Beginning in March 2009, the West Precinct Anti-Crime Team, West Precinct bicycle officers and Seattle Police Narcotics detectives began conducting a coordinated narcotics operation in Belltown.  Undercover officers purchased crack cocaine from the suspected drug dealers but didn’t arrest them.  It was necessary to conduct this type of narcotics operation as opposed to a traditional buy/bust operation because officers believed they were dealing with an organized entity.  A traditional buy/bust operation where suspects are arrested one at a time at the time of the sale would allow the organization to strategize and change tactics, making it much more difficult to successfully dismantle the drug ring.  During this particular operation, officers focused their efforts on buying drugs from the dealers and delayed arrests until as many members of this group could be identified.  The group of 52 males included four juveniles.

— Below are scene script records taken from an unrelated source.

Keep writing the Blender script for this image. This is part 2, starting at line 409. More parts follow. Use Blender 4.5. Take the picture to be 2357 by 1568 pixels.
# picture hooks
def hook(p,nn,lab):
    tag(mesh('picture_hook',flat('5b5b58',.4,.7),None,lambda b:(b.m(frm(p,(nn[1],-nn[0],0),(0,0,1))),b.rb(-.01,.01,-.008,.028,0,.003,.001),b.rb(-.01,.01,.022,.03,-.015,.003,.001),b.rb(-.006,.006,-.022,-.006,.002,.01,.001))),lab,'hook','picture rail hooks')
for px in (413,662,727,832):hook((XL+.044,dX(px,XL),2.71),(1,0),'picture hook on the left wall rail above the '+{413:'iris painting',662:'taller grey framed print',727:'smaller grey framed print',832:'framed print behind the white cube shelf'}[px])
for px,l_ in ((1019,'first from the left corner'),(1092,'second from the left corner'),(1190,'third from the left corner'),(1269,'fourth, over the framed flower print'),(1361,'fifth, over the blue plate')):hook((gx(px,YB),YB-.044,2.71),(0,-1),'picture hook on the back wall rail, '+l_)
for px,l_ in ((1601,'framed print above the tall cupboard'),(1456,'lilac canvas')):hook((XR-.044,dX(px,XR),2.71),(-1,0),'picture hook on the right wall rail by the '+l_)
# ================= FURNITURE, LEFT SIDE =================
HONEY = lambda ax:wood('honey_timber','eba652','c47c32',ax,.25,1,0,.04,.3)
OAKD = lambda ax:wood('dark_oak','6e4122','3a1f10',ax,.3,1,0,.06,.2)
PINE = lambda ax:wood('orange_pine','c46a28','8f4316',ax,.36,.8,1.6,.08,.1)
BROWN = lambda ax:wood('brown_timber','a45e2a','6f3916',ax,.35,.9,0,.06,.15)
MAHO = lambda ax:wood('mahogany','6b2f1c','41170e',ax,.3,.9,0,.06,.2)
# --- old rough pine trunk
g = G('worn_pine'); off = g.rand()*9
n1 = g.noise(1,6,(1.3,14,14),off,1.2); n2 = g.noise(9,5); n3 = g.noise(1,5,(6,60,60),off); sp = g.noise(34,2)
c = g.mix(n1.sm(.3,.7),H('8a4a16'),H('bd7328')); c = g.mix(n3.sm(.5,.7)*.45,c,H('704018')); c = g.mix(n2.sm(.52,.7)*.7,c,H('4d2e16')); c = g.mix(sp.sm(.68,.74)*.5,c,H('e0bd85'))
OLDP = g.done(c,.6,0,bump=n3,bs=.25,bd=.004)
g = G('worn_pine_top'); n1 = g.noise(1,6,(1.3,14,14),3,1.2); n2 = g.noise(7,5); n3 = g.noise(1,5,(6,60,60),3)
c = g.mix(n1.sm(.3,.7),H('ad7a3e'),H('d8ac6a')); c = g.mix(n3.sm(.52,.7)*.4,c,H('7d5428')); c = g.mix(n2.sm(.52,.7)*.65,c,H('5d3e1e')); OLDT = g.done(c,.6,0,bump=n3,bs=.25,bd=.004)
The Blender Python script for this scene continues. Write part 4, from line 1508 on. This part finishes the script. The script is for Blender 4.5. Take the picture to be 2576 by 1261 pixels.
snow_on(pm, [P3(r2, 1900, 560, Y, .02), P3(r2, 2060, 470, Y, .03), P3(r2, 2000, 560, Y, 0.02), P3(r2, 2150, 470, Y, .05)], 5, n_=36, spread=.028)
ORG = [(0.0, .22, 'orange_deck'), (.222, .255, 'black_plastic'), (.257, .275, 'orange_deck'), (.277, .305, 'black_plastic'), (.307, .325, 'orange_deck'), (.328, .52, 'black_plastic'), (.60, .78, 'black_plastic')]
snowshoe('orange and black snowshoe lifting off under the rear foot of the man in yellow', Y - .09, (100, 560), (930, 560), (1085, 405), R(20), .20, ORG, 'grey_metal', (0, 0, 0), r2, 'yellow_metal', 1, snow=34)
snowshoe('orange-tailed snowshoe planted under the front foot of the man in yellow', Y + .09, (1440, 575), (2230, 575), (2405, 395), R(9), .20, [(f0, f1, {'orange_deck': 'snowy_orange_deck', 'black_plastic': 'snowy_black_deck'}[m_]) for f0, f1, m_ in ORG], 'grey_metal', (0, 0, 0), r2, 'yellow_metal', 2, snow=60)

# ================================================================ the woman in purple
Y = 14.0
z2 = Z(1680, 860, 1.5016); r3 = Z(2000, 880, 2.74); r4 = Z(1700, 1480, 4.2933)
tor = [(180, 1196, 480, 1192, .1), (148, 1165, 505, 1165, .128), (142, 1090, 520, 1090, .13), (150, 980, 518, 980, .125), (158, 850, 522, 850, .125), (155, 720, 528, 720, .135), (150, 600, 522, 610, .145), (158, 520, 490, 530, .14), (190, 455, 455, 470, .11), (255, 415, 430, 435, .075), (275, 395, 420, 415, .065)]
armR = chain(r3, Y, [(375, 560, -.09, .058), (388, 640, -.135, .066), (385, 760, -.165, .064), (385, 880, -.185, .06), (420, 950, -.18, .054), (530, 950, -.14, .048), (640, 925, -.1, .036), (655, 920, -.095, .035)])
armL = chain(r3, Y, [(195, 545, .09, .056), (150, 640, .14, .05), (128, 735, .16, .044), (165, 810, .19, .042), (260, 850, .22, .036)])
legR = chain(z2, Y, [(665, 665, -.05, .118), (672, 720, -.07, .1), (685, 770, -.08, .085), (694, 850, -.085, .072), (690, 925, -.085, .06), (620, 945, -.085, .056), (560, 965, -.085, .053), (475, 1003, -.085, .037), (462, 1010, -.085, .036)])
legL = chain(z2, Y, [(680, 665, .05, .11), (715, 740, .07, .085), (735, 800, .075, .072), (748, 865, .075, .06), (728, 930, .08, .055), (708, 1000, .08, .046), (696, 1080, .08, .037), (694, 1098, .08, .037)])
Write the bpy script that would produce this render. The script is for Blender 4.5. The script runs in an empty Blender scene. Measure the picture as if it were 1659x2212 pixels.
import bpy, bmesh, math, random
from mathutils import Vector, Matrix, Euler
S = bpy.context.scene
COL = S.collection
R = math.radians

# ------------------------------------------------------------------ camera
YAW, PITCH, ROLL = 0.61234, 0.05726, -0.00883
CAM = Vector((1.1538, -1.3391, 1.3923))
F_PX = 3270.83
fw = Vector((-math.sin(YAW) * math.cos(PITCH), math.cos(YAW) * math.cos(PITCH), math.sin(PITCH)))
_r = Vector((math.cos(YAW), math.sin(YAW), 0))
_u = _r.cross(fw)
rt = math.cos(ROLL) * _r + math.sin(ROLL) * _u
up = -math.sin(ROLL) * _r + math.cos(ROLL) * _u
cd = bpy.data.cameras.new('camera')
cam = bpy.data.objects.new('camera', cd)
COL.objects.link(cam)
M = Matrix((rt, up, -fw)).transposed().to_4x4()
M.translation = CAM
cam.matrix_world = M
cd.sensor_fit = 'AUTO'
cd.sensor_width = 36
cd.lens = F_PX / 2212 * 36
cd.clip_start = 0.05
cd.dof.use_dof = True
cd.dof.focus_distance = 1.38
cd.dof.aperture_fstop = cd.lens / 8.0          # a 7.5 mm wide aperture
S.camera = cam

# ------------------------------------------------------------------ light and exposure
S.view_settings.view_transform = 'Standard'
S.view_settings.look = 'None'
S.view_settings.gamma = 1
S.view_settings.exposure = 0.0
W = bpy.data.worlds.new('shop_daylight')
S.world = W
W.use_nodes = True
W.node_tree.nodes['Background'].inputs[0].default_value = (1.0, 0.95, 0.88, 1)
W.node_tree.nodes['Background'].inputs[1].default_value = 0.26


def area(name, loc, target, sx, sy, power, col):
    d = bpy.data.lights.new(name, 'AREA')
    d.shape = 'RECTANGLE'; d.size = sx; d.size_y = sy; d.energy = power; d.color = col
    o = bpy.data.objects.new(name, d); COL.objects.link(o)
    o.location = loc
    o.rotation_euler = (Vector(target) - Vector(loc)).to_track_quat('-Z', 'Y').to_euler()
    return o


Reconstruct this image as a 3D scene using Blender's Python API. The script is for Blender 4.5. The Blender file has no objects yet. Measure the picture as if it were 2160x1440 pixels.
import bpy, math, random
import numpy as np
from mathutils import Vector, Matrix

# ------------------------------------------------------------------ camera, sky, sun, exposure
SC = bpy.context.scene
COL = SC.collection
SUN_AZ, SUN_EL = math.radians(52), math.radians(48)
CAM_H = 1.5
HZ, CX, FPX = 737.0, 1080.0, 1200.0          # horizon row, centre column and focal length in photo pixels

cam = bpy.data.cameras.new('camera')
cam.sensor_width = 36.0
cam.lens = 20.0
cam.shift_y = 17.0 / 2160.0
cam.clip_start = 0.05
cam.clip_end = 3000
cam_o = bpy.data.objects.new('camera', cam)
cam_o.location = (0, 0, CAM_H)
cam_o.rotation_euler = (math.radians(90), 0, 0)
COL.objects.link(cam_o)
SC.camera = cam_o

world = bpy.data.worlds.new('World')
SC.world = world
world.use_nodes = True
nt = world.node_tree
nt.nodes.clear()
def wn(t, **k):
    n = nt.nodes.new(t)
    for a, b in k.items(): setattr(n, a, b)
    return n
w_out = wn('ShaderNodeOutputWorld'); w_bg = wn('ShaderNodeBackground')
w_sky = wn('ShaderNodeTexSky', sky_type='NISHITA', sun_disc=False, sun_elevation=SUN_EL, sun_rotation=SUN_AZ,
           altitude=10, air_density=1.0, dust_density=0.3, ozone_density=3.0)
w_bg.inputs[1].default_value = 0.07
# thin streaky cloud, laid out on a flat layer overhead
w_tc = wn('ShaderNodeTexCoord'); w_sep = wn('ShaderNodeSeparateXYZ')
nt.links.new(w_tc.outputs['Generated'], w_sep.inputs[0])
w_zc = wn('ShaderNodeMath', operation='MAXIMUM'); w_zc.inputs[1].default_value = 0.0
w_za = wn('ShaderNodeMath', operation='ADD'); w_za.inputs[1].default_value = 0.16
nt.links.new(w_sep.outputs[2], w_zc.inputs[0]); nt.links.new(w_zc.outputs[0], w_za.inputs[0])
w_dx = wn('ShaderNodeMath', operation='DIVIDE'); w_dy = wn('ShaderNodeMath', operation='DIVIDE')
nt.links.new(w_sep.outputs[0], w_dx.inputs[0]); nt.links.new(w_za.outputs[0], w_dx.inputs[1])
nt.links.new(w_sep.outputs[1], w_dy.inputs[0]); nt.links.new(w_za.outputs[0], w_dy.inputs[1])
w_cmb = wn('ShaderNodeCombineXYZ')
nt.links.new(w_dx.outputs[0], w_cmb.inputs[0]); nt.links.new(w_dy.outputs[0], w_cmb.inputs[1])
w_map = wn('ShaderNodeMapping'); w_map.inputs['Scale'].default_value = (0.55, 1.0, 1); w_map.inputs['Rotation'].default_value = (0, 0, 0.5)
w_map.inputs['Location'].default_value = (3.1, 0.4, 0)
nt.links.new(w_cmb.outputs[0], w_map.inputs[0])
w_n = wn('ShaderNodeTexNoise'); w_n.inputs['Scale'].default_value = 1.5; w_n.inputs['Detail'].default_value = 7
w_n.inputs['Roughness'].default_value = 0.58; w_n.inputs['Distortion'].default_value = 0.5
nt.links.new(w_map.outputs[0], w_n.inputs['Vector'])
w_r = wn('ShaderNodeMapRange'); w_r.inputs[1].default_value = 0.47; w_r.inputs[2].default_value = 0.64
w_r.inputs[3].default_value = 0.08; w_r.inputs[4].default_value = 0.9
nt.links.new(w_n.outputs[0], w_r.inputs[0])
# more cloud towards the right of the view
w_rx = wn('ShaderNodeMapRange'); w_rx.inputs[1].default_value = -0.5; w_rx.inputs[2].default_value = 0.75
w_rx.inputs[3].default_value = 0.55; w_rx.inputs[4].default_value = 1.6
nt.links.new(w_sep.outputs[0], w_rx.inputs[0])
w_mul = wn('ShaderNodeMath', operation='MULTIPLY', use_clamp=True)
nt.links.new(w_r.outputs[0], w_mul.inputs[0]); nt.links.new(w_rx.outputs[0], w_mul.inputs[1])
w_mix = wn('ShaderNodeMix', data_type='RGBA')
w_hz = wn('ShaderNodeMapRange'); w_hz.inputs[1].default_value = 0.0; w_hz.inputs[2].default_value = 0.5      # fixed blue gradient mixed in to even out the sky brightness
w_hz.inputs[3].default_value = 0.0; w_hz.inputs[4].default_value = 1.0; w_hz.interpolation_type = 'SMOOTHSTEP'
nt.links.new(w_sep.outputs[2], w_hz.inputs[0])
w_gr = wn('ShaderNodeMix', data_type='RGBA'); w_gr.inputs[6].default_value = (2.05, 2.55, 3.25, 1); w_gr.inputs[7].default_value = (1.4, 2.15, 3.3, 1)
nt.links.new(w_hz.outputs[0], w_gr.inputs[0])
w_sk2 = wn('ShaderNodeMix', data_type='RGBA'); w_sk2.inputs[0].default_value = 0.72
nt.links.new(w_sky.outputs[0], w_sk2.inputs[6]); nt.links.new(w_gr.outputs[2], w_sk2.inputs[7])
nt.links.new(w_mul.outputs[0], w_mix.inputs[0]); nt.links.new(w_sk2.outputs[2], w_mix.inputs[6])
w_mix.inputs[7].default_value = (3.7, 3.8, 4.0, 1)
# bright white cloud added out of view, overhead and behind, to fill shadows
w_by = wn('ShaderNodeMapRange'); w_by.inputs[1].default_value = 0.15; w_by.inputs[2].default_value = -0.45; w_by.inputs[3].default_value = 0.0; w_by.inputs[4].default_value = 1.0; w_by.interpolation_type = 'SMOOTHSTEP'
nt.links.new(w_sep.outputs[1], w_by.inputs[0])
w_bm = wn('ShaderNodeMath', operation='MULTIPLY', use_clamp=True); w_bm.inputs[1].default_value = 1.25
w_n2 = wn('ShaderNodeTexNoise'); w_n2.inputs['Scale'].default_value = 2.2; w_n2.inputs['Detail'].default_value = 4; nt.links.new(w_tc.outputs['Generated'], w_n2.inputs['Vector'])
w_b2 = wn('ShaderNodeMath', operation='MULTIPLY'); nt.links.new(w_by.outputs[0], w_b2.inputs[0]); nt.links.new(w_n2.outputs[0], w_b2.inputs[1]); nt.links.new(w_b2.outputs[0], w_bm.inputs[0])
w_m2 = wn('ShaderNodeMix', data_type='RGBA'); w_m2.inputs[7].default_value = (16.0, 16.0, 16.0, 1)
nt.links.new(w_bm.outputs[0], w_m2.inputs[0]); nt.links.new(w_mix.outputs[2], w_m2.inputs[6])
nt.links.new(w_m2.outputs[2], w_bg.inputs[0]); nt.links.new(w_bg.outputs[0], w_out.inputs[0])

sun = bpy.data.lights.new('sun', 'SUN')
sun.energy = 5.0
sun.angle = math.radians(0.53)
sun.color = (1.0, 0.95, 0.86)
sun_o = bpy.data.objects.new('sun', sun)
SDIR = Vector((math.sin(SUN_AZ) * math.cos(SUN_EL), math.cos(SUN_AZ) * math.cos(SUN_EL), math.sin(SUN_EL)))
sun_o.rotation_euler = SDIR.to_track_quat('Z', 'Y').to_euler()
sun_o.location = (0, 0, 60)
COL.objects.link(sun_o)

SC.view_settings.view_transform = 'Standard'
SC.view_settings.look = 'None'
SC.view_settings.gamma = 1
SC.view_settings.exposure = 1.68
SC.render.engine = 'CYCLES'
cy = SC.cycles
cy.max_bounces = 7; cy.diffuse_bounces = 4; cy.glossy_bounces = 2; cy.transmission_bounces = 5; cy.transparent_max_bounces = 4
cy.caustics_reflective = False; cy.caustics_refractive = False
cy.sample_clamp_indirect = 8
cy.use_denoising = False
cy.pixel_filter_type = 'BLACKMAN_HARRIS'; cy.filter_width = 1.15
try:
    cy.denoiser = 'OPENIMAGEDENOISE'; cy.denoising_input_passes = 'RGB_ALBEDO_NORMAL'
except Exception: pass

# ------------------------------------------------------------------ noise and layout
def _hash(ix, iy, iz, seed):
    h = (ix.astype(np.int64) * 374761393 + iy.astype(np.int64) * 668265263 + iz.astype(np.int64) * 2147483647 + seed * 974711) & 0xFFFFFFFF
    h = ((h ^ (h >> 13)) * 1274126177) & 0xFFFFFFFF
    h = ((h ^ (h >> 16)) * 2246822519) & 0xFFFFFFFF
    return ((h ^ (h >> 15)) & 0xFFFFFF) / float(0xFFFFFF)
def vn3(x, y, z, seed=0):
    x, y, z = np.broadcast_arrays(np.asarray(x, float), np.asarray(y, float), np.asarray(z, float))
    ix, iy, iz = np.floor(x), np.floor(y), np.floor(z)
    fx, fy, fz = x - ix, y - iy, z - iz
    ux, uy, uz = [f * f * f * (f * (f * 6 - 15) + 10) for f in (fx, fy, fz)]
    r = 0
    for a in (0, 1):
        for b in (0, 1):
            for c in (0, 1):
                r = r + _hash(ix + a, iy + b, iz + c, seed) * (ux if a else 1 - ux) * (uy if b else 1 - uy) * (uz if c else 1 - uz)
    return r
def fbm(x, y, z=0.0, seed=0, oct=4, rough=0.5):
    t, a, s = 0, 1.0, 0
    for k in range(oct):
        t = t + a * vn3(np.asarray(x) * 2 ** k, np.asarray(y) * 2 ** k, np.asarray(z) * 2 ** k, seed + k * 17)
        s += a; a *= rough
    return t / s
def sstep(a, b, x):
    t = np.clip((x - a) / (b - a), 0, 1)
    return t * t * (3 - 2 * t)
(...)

“West Precinct Commander Steve Brown said the dismantling and disruption of this fifty plus army of street dealers should give Belltown residents some relief as we go into Spring season.”

All of the suspects were taken into custody without incident.  The Adults were booked into King County Jail for Investigation of Violation of the Uniform Controlled Substance Act.  Each case involved a direct hand-to-hand exchange of money for a small amount of crack cocaine.  Three juveniles were booked into the Youth Service Center.  The investigation continues as officers track down the remaining suspects.